A Botcoin Bonanza

ME210: Introduction to Mechatronics

Background

This quarter I took a class ME210 – Introduction to Mechatronics. It was a 7 week crash-course on the basic electronics needed to build a simple robot, and then 3 weeks of building a robot for competition. An introduction to this year’s game, Botcoin Bonanza, is in the video below (check out my/my robot’s cameo at 0:40):

And here are some videos of our robot specifically:

For those who can’t watch videos right now, the game consisted of pressing buttons to get coins out of a box and depositing said coins on the other side of the field. To learn more about the game and our robot, go to our team website at bitbot8.weebly.com (our team name is Ron Paul 2012 for the meme of it).

My role

My role on the team was primarily programming as well as quite a bit of electronics. I designed circuits for all the different uses of op-amps, learned how to filter signals with hardware, and – most importantly – I now know how to read data sheets 😂. This class really exposed me to electronics, and I found it a lot of fun.

Mentoring my high school robotics team

But I’m still a software geek at heart – in class we also learned the very nifty finite state machine architecture for event-based programming. While I was exclaiming over how amazing it was, my teammates laughed and rolled their eyes. That was fine though, because after using it extensively in our robot and figuring out all its tricks, I reached out to my old high school robotics team to teach them about this new framework.
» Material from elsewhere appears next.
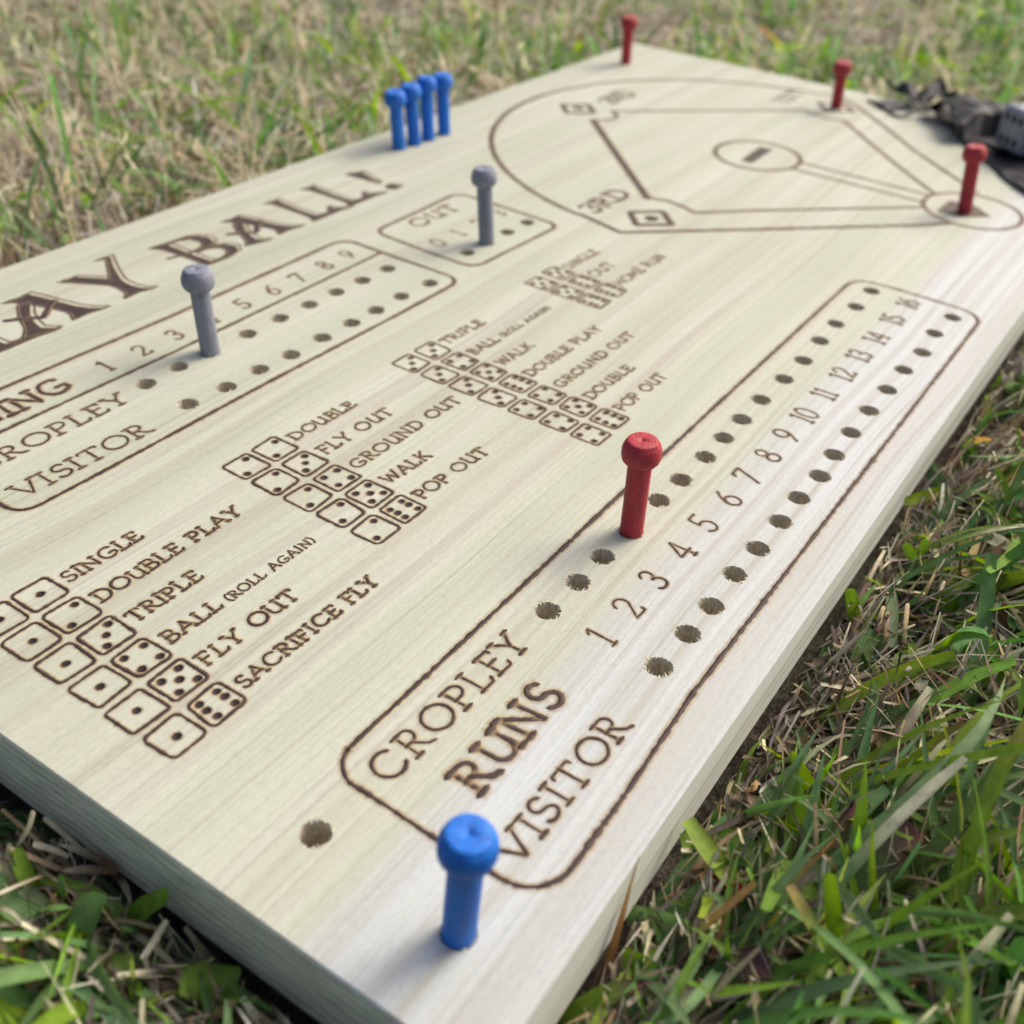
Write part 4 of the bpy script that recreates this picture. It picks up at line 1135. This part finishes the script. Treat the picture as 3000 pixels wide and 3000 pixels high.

After taking them through an example, I gave them a problem (design an FSM for a garage), and let them at it. The programmers on the team completely geeked out over it. I don’t think I’ve never seen a bunch of high schoolers so engrossed in a single problem. It was really fun to see the lights turn on in their brains. It reminded me of myself when I was still on the team :)

Reflections

Well, to wrap things up I just want to say that this class was my foray into the maker space, and inspired me to buy my own Arduino (Leonardo!). And while I didn’t do too much in the mechanical/manufacturing side, it definitely opened eyes to lasercutting, milling, and all the other things the Product Realization Lab on campus can do. I’m on the lookout for more projects like this in the future. Any opportunity to build mechatronics is a good one to me!